Le paradoxe réside dans le fait que le nombre de fonctionnaires diminue alors que le nombre de postes augmente, car ces postes sont occupés par des contractuels. Le Président de la République avait annoncé une réduction de 120 000 du nombre d'agents publics sur la durée du quinquennat, soit 24 000 par an, au moyen notamment du non-remplacement des départs à la retraite : qu'en est-il aujourd'hui ? Ces suppressions devaient générer une économie de plus de 3 milliards d'euros par an au terme du quinquennat, mais c'est l'inverse qui s'est produit : les dépenses de personnel de l'État sont passées de 189 à 195,4 milliards d'euros, soit une hausse de plus de 3,4 % ! Comment expliquez-vous que le nouveau projet de loi de finances rectificative puisse augmenter le plafond des emplois de l'État pour 2021 de 885 équivalents temps plein et celui de ses opérateurs de 226 ETP ?

L'action sur les emplois publics dans les administrations centrales et autres organismes n'est pas la seule façon de réduire la dépense publique, mais elle en est une, avec la chasse aux gaspillages et aux fraudes, dont la fraude sociale. Tout cela doit s'intégrer dans une volonté de repenser le périmètre d'action de l'État, ce que vous ne faites pas.

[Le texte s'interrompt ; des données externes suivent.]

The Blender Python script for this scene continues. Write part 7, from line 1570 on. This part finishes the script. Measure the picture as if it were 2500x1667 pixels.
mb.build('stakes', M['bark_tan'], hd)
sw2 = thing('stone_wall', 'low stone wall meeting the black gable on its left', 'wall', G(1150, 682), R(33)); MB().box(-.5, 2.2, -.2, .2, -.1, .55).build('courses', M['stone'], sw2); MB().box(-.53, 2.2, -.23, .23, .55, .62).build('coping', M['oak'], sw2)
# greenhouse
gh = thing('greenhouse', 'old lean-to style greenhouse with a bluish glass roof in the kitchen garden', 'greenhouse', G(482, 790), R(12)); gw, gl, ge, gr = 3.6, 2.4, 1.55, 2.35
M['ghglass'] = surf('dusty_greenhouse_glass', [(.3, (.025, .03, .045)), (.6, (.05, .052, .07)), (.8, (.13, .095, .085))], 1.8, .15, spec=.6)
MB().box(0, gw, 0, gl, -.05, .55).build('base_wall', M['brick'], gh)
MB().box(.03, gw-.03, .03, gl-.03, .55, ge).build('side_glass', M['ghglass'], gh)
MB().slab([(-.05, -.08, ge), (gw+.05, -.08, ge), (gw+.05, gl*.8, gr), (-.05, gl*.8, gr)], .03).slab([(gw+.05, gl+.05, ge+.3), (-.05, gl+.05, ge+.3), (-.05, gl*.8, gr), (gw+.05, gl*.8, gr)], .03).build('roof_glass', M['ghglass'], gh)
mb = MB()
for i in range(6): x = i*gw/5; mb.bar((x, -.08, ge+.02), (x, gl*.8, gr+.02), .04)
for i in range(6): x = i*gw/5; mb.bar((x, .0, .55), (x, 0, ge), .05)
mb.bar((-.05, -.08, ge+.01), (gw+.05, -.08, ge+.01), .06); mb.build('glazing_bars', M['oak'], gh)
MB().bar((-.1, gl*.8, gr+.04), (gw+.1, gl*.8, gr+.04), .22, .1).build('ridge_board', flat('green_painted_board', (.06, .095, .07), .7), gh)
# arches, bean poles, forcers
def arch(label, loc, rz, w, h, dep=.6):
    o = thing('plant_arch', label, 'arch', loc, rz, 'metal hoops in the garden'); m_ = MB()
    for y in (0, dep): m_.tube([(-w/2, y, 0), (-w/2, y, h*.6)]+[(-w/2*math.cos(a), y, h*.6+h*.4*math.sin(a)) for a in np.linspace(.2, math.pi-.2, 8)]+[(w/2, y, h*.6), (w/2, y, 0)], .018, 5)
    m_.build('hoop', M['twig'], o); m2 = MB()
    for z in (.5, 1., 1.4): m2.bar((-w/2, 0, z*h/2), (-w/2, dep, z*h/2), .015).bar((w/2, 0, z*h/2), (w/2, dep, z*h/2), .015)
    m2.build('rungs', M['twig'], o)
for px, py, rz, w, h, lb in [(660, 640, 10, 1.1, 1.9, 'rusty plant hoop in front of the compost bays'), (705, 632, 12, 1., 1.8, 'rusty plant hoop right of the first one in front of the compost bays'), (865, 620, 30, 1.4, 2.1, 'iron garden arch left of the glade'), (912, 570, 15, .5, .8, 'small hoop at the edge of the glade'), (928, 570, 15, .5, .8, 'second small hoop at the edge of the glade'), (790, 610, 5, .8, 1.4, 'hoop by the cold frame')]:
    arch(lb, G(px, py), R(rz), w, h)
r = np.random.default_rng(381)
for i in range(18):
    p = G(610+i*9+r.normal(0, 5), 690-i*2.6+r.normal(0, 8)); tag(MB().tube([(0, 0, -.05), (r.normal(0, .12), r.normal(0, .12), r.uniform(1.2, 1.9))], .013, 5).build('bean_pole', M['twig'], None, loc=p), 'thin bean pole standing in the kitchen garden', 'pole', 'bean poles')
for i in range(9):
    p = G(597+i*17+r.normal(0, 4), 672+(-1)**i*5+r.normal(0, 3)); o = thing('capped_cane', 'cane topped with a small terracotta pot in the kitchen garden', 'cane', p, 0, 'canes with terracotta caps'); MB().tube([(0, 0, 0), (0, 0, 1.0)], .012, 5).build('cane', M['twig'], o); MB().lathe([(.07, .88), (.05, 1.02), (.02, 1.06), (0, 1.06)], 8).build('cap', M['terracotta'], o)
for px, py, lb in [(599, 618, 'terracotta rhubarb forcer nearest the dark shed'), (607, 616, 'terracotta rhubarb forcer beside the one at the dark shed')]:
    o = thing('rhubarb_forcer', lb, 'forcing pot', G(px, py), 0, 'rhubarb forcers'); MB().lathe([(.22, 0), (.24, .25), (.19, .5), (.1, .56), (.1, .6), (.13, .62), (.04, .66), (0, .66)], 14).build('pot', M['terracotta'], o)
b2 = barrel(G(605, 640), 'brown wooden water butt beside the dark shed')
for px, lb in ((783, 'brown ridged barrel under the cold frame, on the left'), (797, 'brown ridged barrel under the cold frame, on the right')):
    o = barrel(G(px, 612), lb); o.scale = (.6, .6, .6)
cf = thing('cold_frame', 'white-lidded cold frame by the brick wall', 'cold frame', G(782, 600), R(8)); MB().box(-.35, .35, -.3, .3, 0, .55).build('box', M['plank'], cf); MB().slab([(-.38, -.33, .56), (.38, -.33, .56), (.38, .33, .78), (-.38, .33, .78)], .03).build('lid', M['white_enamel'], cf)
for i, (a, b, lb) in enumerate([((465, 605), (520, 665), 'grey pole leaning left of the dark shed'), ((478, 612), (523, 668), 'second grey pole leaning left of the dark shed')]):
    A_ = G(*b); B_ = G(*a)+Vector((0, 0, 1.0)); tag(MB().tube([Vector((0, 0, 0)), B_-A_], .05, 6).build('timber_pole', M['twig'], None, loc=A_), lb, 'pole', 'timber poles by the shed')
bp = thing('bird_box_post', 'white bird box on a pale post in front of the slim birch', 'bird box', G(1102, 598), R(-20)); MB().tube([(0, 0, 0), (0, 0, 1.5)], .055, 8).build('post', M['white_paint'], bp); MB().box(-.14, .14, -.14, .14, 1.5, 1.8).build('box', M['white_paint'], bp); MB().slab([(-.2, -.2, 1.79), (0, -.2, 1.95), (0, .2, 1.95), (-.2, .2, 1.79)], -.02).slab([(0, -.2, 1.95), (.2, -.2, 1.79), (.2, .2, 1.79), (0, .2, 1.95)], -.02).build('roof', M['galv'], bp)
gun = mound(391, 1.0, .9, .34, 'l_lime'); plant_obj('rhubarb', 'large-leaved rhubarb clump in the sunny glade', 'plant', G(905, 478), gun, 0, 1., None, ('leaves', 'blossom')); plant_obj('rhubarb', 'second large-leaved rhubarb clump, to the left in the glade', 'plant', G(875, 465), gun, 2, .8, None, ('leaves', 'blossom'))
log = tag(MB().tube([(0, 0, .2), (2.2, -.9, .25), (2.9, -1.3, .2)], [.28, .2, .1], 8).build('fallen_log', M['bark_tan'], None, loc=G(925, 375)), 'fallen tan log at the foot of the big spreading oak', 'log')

Pour ce qui est, enfin de la mission "Remboursements et dégrèvements" , nous souhaitons appeler votre attention sur la hausse de 4 à 22,9 milliards d'euros poussée par la suppression progressive de la taxe d'habitation. Au total, le dégrèvement de la TH au bloc communal aura coûté à l'État 14,5 milliards d'euros en 2020 et 10,6 milliards en 2019. Philippe Laurent dans une tribune publiée en 2019 dans le journal Les Échos, avait déjà donné l'alerte quant au risque d'augmentation de la taxe foncière. D'ailleurs, les crédits de la mission sont ici en hausse, précisément en raison d'une augmentation de 7,43 % de la taxe foncière. C'est un fait – nous le constatons aujourd'hui – que les communes, notamment urbaines, sont plus perdantes depuis la suppression de la TH, qui constituait pour elles une ressource significative et dynamique, qui représentait dans certains cas jusqu'à 5 % de leur budget. Nous vous avions prévenu que les maires iraient chercher ces ressources sur la taxe foncière, seule taxe encore à la disposition des budgets municipaux.

En début de quinquennat, vous avez renommé cette mission, puis l'intitulé du ministère, pour parler de « transformation publique ». Malgré certaines tentatives, dont la loi du même nom, cet objectif de transformation n'est pas atteint, et encore moins ressenti sur le terrain. La meilleure des transformations serait une vraie décentralisation – en témoigne le rôle calamiteux des ARS, les agences régionales de santé, pendant la crise sanitaire.

Pour toutes ces raisons, le groupe UDI-I a décidé de s'abstenir sur ces crédits.